__What the exercise asks__: Leave out every picture, then transcribe the rest of the listing exactly.

__Dataset extract__:
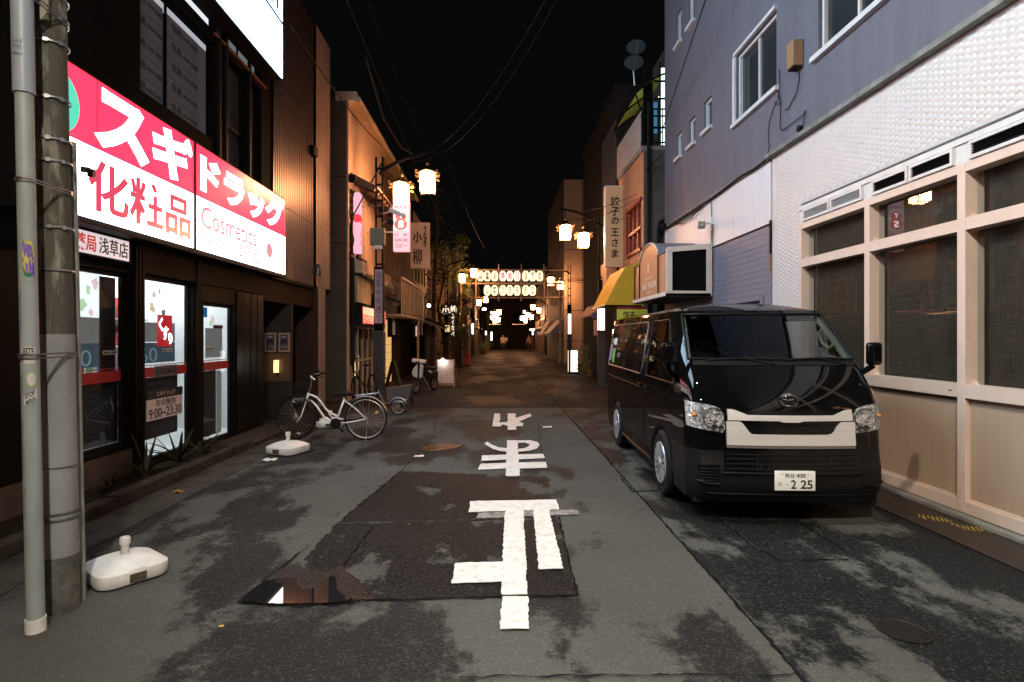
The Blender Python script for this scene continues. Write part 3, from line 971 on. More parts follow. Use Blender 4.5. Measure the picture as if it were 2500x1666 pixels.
B('pilaster_core', clad, cl, XF-0.5, XF+0.02, 13.06, 13.59, 0.0, 2.755)
B('lintel', brown_panel, cl, XF-0.25, XF-0.06, 10.1, 13.04, 2.28, 2.69)
B('entrance_wall', M('dark_brown_wall', (0.018, 0.012, 0.009), 0.6), cl, -5.2, XF+0.001, 11.5, 11.56, 0, 2.28)
B('entrance_wall', dark_panel, cl, -5.2, -5.1, 11.56, 13.05, 0, 2.28)
B('entrance_wall', gloss_black, cl, -5.2, -4.6, 10.1, 10.14, 0, 2.28)
plate = B('lit_panel', M('tan_panel', (0.13, 0.075, 0.04), 0.35, var=(0.11, 0.063, 0.034), vs=2), cl, -4.70, XF-0.02, 11.47, 11.497, 0.72, 1.28)
wl = thing('panel_glint', 'glowing filament strands added for the lantern reflection on the tan panel in the dark entrance', 'lamp', (-4.41, 11.4, 1.05))
B('bracket', black_metal, wl, -4.43, -4.39, 11.38, 11.47, 0.86, 0.885)
fil = EM('glint', (1.0, 0.55, 0.22), 5)  # glowing strands stand in for a lantern's reflection on the panel
for k in range(4):
    MB().tube([(-4.465+0.028*k, 11.40, 0.90), (-4.468+0.028*k, 11.40, 1.0), (-4.462+0.028*k, 11.40, 1.15)], 0.007, 6).build('glint', fil, wl)
pfr = M('poster_frame', (0.36, 0.22, 0.17), 0.6)
pnavy = M('poster_navy', (0.018, 0.022, 0.055), 0.5)
ptan = M('poster_tan', (0.45, 0.30, 0.24), 0.6)
for i, (x, lb) in enumerate(((-4.57, 'left one of two small framed no bicycle posters in the dark entrance'), (-4.295, 'right one of two small framed no bicycle posters in the dark entrance'))):
    t = thing('framed_poster', lb, 'poster', (x, 11.46, 1.5), 'no parking posters')
    B('frame', pfr, t, x-0.115, x+0.115, 11.475, 11.497, 1.31, 1.70)
    B('print', pnavy, t, x-0.075, x+0.075, 11.470, 11.4745, 1.35, 1.66)
    lettering(t, '駐輪禁止', (x, 11.468, 1.61), FRONT, 0.12, 0.06, ptan, 0.03, 0.002)
    mb = MB()
    for dx in (-0.035, 0.038):
        mb.tube([(x+dx+0.028*math.cos(a*PI/5), 11.467, 1.41+0.028*math.sin(a*PI/5)) for a in range(10)], 0.004, 4, closed=True)
    mb.tube([(x-0.035, 11.467, 1.41), (x-0.01, 11.467, 1.47), (x+0.03, 11.467, 1.475), (x+0.038, 11.467, 1.41)], 0.004, 4)
    mb.build('bicycle_print', ptan, t)
lamp_m = M('bell_lamp', (0.10, 0.085, 0.075), 0.35, 0.7)
t = thing('wall_lamp', 'unlit bell shaped wall lamp on the ribbed cladding', 'lamp', (XF+0.1, 12.75, 3.1))
MB().lathe([(0.09, -0.14), (0.085, 0.0), (0.07, 0.08), (0.04, 0.12), (0.01, 0.13)], (XF+0.14, 12.75, 3.12), 14).build('shade', lamp_m, t, True)
MB().bar((XF-0.02, 12.75, 3.14), (XF+0.1, 12.75, 3.14), 0.04).build('bracket', lamp_m, t)
t = thing('roof_gutter_box', 'small black box under the top of the ribbed cladding', 'box', (XF+0.02, 12.7, 5.6))
B('box', black_metal, t, XF+0.004, XF+0.12, 12.55, 12.8, 5.65, 5.85)
# ------------------------------------------------------------------ umbrella bases
def umbrella_base(x, y, rz, lb, s=1.0):
    t = thing('umbrella_base', lb, 'umbrella base', (0, 0, 0), 'white plastic umbrella bases')
    a = 0.235
    c = 0.085
    def ring(k, z, ch):
        h, q = a*k, ch*k
        out = []
        for sx, sy in ((1, 1), (-1, 1), (-1, -1), (1, -1)):
            p1, p2 = (sx*h, sy*(h-q)), (sx*(h-q), sy*h)
            if sx*sy < 0: p1, p2 = p2, p1
            for i in range(4):
                u = i/3
                b = Vector(p1).lerp(Vector(p2), u)
                b += Vector((sx, sy))*0.30*q*math.sin(u*PI)*0.55
                out.append(Vector((b.x, b.y, z)))
        return out
    mb = MB()
    rr = [ring(0.97, 0.0, c), ring(1.0, 0.012, c), ring(1.0, 0.075, c), ring(0.985, 0.088, c), ring(0.9, 0.102, c), ring(0.62, 0.134, .10), ring(0.34, 0.150, .12), ring(0.16, 0.155, .12)]
    mb.grid(rr, closed=True)
    mb.f.append(tuple(range(len(mb.v)-16, len(mb.v))))
    mb.m.append(0)
    mb.build('tank', white_plastic, t, True)
    MB().lathe([(0.028, 0.15), (0.026, 0.225), (0.036, 0.226), (0.036, 0.265), (0.030, 0.275), (0.02, 0.276)], (0, 0, 0), 14).build('socket', white_plastic, t, True)
    dirt = M('dirty_plastic', (0.10, 0.085, 0.05), 0.8, var=(0.03, 0.026, 0.018), vs=30)
    MB().box(-0.055, 0.055, -a-0.003, -a+0.01, 0.012, 0.07).build('grip_recess', dirt, t)
    MB().box(-0.055, 0.055, -a+0.01, -a+0.045, 0.090, 0.0985).build('grip_lip', white_plastic, t)
    MB().lathe([(0.02, 0), (0.02, 0.02), (0.012, 0.024)], (0.09, 0.08, 0.126), 10).build('filler_cap', white_plastic, t)
    t.location = (x, y, 0.012)
    t.rotation_euler = (0, 0, rz)
    t.scale = (s, s, s)
    return t
umbrella_base(-2.53, 3.87, R(53), 'white umbrella base with a dirty grip, at the foot of the utility pole', 0.92)
umbrella_base(-2.93, 7.98, R(-22), 'clean white umbrella base in front of the bicycle front wheel')
umbrella_base(-3.02, 10.3, R(10), 'pinkish lit umbrella base partly hidden behind the bicycle frame')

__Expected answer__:
The Blender Python script for this scene continues. Write part 3, from line 971 on. More parts follow. Use Blender 4.5. Measure the picture as if it were 2500x1666 pixels.
B('pilaster_core', clad, cl, XF-0.5, XF+0.02, 13.06, 13.59, 0.0, 2.755)
B('lintel', brown_panel, cl, XF-0.25, XF-0.06, 10.1, 13.04, 2.28, 2.69)
B('entrance_wall', M('dark_brown_wall', (0.018, 0.012, 0.009), 0.6), cl, -5.2, XF+0.001, 11.5, 11.56, 0, 2.28)
B('entrance_wall', dark_panel, cl, -5.2, -5.1, 11.56, 13.05, 0, 2.28)
B('entrance_wall', gloss_black, cl, -5.2, -4.6, 10.1, 10.14, 0, 2.28)
plate = B('lit_panel', M('tan_panel', (0.13, 0.075, 0.04), 0.35, var=(0.11, 0.063, 0.034), vs=2), cl, -4.70, XF-0.02, 11.47, 11.497, 0.72, 1.28)
wl = thing('panel_glint', 'glowing filament strands added for the lantern reflection on the tan panel in the dark entrance', 'lamp', (-4.41, 11.4, 1.05))
B('bracket', black_metal, wl, -4.43, -4.39, 11.38, 11.47, 0.86, 0.885)
fil = EM('glint', (1.0, 0.55, 0.22), 5)  # glowing strands stand in for a lantern's reflection on the panel
for k in range(4):
    MB().tube([(-4.465+0.028*k, 11.40, 0.90), (-4.468+0.028*k, 11.40, 1.0), (-4.462+0.028*k, 11.40, 1.15)], 0.007, 6).build('glint', fil, wl)
pfr = M('poster_frame', (0.36, 0.22, 0.17), 0.6)
pnavy = M('poster_navy', (0.018, 0.022, 0.055), 0.5)
ptan = M('poster_tan', (0.45, 0.30, 0.24), 0.6)
for i, (x, lb) in enumerate(((-4.57, 'left one of two small framed no bicycle posters in the dark entrance'), (-4.295, 'right one of two small framed no bicycle posters in the dark entrance'))):
    t = thing('framed_poster', lb, 'poster', (x, 11.46, 1.5), 'no parking posters')
    B('frame', pfr, t, x-0.115, x+0.115, 11.475, 11.497, 1.31, 1.70)
    B('print', pnavy, t, x-0.075, x+0.075, 11.470, 11.4745, 1.35, 1.66)
    lettering(t, '駐輪禁止', (x, 11.468, 1.61), FRONT, 0.12, 0.06, ptan, 0.03, 0.002)
    mb = MB()
    for dx in (-0.035, 0.038):
        mb.tube([(x+dx+0.028*math.cos(a*PI/5), 11.467, 1.41+0.028*math.sin(a*PI/5)) for a in range(10)], 0.004, 4, closed=True)
    mb.tube([(x-0.035, 11.467, 1.41), (x-0.01, 11.467, 1.47), (x+0.03, 11.467, 1.475), (x+0.038, 11.467, 1.41)], 0.004, 4)
    mb.build('bicycle_print', ptan, t)
lamp_m = M('bell_lamp', (0.10, 0.085, 0.075), 0.35, 0.7)
t = thing('wall_lamp', 'unlit bell shaped wall lamp on the ribbed cladding', 'lamp', (XF+0.1, 12.75, 3.1))
MB().lathe([(0.09, -0.14), (0.085, 0.0), (0.07, 0.08), (0.04, 0.12), (0.01, 0.13)], (XF+0.14, 12.75, 3.12), 14).build('shade', lamp_m, t, True)
MB().bar((XF-0.02, 12.75, 3.14), (XF+0.1, 12.75, 3.14), 0.04).build('bracket', lamp_m, t)
t = thing('roof_gutter_box', 'small black box under the top of the ribbed cladding', 'box', (XF+0.02, 12.7, 5.6))
B('box', black_metal, t, XF+0.004, XF+0.12, 12.55, 12.8, 5.65, 5.85)
# ------------------------------------------------------------------ umbrella bases
def umbrella_base(x, y, rz, lb, s=1.0):
    t = thing('umbrella_base', lb, 'umbrella base', (0, 0, 0), 'white plastic umbrella bases')
    a = 0.235
    c = 0.085
    def ring(k, z, ch):
        h, q = a*k, ch*k
        out = []
        for sx, sy in ((1, 1), (-1, 1), (-1, -1), (1, -1)):
            p1, p2 = (sx*h, sy*(h-q)), (sx*(h-q), sy*h)
            if sx*sy < 0: p1, p2 = p2, p1
            for i in range(4):
                u = i/3
                b = Vector(p1).lerp(Vector(p2), u)
                b += Vector((sx, sy))*0.30*q*math.sin(u*PI)*0.55
                out.append(Vector((b.x, b.y, z)))
        return out
    mb = MB()
    rr = [ring(0.97, 0.0, c), ring(1.0, 0.012, c), ring(1.0, 0.075, c), ring(0.985, 0.088, c), ring(0.9, 0.102, c), ring(0.62, 0.134, .10), ring(0.34, 0.150, .12), ring(0.16, 0.155, .12)]
    mb.grid(rr, closed=True)
    mb.f.append(tuple(range(len(mb.v)-16, len(mb.v))))
    mb.m.append(0)
    mb.build('tank', white_plastic, t, True)
    MB().lathe([(0.028, 0.15), (0.026, 0.225), (0.036, 0.226), (0.036, 0.265), (0.030, 0.275), (0.02, 0.276)], (0, 0, 0), 14).build('socket', white_plastic, t, True)
    dirt = M('dirty_plastic', (0.10, 0.085, 0.05), 0.8, var=(0.03, 0.026, 0.018), vs=30)
    MB().box(-0.055, 0.055, -a-0.003, -a+0.01, 0.012, 0.07).build('grip_recess', dirt, t)
    MB().box(-0.055, 0.055, -a+0.01, -a+0.045, 0.090, 0.0985).build('grip_lip', white_plastic, t)
    MB().lathe([(0.02, 0), (0.02, 0.02), (0.012, 0.024)], (0.09, 0.08, 0.126), 10).build('filler_cap', white_plastic, t)
    t.location = (x, y, 0.012)
    t.rotation_euler = (0, 0, rz)
    t.scale = (s, s, s)
    return t
umbrella_base(-2.53, 3.87, R(53), 'white umbrella base with a dirty grip, at the foot of the utility pole', 0.92)
umbrella_base(-2.93, 7.98, R(-22), 'clean white umbrella base in front of the bicycle front wheel')
umbrella_base(-3.02, 10.3, R(10), 'pinkish lit umbrella base partly hidden behind the bicycle frame')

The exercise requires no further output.